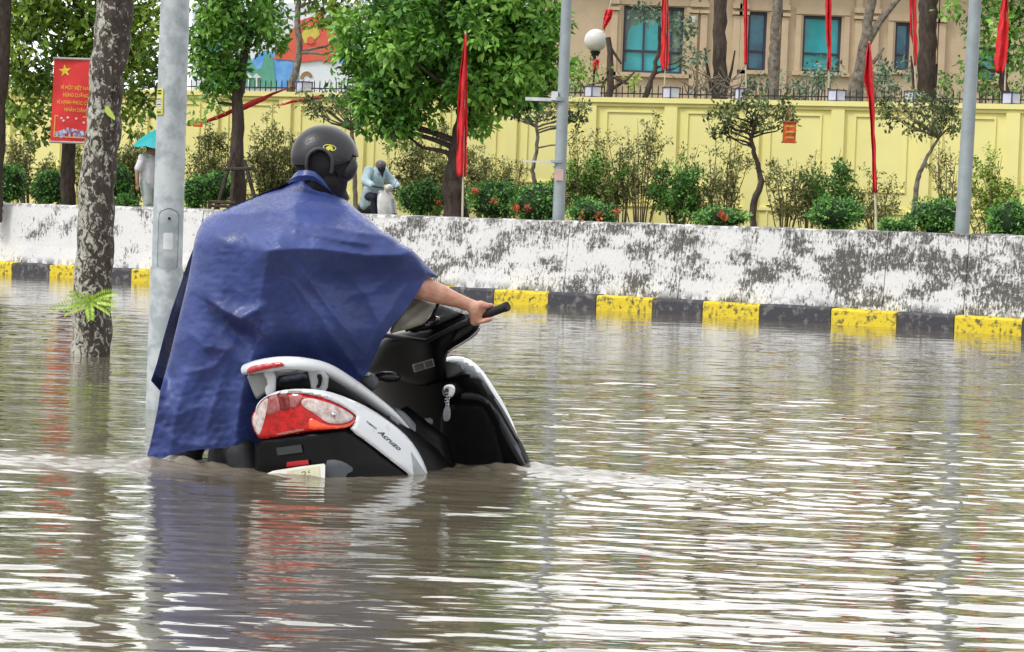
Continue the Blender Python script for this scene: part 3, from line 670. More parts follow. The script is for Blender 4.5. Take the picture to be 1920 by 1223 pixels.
--
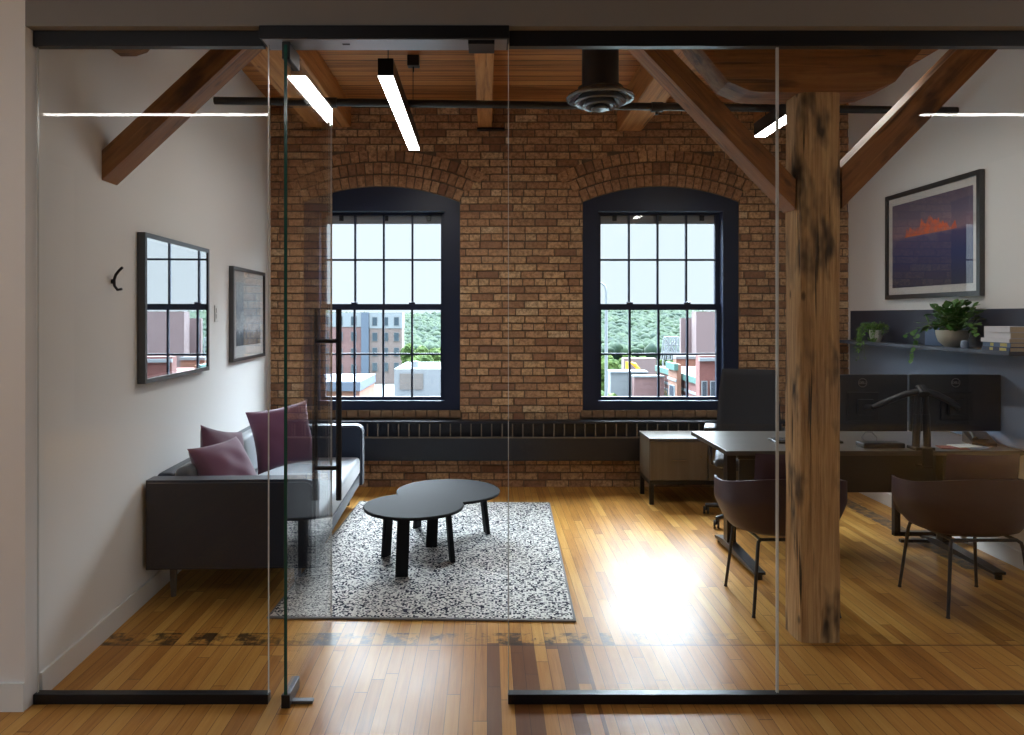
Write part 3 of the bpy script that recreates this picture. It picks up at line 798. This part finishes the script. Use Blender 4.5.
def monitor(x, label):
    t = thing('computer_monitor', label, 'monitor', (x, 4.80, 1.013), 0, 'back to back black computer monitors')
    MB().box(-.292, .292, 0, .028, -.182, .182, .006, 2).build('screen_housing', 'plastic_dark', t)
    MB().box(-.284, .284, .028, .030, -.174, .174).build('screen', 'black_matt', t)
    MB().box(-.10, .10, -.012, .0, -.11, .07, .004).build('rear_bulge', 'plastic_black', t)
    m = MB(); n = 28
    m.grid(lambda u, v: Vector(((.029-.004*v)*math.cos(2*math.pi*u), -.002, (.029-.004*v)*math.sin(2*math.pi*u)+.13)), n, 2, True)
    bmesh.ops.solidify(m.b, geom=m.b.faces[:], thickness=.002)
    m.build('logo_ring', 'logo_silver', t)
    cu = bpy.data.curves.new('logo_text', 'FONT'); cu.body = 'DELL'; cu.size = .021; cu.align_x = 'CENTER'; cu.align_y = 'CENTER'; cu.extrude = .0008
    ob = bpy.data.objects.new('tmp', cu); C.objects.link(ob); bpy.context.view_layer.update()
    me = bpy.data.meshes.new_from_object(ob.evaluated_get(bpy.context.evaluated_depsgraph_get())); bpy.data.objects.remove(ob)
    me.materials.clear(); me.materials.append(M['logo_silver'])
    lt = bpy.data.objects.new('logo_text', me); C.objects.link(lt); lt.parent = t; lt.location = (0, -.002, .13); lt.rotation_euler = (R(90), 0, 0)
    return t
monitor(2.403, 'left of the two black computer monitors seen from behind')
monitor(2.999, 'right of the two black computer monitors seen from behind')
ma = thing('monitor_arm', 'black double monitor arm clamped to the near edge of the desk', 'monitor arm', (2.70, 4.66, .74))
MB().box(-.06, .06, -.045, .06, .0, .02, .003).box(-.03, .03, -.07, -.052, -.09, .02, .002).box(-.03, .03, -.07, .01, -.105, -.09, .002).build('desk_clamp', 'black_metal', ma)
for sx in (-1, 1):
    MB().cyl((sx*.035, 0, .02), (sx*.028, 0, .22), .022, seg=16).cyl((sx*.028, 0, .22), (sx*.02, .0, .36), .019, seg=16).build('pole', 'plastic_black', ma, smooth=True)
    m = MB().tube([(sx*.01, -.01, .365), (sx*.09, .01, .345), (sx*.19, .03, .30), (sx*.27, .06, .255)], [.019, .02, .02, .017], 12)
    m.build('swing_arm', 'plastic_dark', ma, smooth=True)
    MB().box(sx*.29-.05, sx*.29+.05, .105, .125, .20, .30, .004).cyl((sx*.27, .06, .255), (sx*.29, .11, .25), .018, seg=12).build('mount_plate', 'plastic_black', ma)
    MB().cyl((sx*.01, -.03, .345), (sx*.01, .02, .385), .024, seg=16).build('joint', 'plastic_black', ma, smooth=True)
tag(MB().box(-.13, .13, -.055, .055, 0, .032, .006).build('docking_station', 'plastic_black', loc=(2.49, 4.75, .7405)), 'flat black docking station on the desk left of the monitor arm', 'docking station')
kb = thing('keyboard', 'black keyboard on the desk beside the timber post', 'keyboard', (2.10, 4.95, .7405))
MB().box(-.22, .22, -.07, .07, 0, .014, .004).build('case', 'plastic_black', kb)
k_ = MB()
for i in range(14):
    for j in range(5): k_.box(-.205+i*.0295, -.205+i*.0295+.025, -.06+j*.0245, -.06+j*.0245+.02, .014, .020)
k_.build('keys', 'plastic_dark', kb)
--
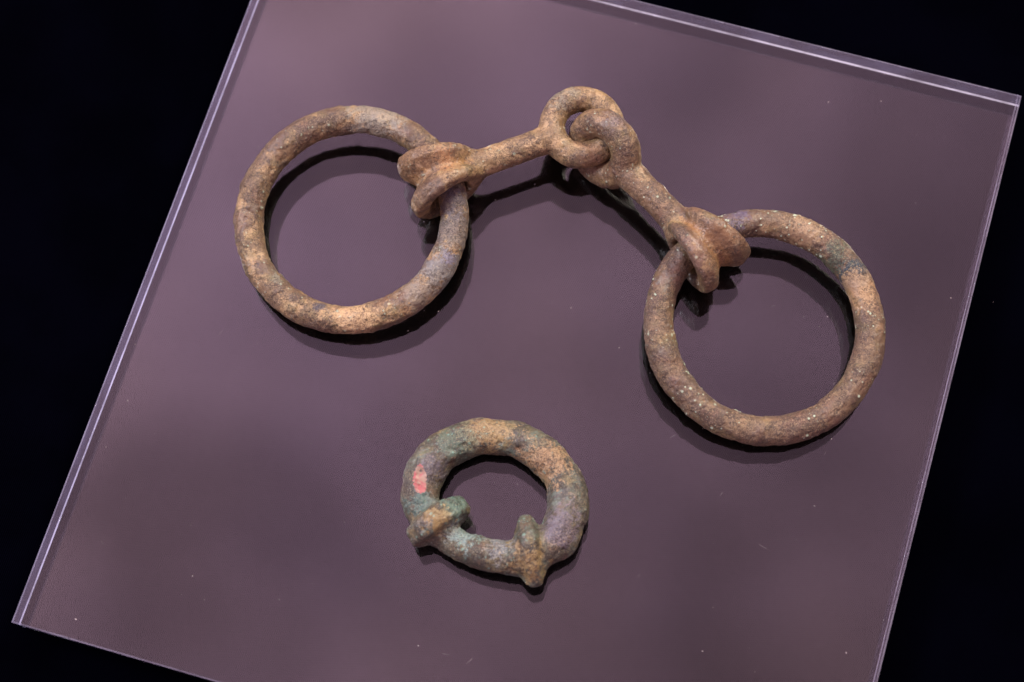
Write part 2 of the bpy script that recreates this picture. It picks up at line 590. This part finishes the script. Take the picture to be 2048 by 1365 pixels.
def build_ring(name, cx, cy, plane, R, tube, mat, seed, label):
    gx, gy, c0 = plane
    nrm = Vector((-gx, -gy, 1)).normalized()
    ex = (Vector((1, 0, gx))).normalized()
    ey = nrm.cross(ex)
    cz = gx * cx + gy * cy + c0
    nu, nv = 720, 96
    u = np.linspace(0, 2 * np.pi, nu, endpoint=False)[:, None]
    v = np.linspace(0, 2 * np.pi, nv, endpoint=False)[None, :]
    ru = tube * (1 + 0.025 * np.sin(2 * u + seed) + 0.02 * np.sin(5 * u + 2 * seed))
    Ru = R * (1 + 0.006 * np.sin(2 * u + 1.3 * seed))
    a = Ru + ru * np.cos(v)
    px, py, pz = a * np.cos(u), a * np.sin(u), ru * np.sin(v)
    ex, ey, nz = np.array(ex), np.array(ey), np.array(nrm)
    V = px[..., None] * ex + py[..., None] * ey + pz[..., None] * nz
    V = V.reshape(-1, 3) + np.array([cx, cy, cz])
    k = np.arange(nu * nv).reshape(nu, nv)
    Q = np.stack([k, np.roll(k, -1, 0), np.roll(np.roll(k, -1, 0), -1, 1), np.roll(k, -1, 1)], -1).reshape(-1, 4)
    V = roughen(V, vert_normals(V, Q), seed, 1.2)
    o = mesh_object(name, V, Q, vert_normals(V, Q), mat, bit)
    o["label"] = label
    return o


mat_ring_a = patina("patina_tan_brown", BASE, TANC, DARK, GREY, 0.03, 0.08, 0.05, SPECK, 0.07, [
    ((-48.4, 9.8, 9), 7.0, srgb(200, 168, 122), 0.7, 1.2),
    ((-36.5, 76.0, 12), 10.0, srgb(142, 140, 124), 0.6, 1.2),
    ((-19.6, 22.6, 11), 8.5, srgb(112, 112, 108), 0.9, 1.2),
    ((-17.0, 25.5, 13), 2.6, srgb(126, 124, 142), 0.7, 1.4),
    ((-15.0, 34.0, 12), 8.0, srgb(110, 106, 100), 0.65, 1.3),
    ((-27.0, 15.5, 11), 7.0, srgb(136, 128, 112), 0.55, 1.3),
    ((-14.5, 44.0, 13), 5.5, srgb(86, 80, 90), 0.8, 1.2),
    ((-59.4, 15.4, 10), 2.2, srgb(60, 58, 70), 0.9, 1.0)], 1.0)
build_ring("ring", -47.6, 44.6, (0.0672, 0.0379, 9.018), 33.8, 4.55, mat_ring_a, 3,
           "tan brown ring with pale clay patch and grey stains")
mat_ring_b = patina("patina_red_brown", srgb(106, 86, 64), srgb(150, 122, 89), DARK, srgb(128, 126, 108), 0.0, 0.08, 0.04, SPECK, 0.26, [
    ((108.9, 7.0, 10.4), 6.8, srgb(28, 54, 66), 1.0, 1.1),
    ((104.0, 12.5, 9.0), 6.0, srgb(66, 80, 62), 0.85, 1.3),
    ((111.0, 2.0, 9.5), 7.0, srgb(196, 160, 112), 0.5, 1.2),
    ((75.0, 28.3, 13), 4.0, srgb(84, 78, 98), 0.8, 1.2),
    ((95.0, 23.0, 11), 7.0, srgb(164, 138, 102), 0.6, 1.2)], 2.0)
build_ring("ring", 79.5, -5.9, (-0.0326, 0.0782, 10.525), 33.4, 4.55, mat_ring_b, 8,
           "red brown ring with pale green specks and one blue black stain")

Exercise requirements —
State only the number of lines in these entries that contain "recreates".

Written solution —
2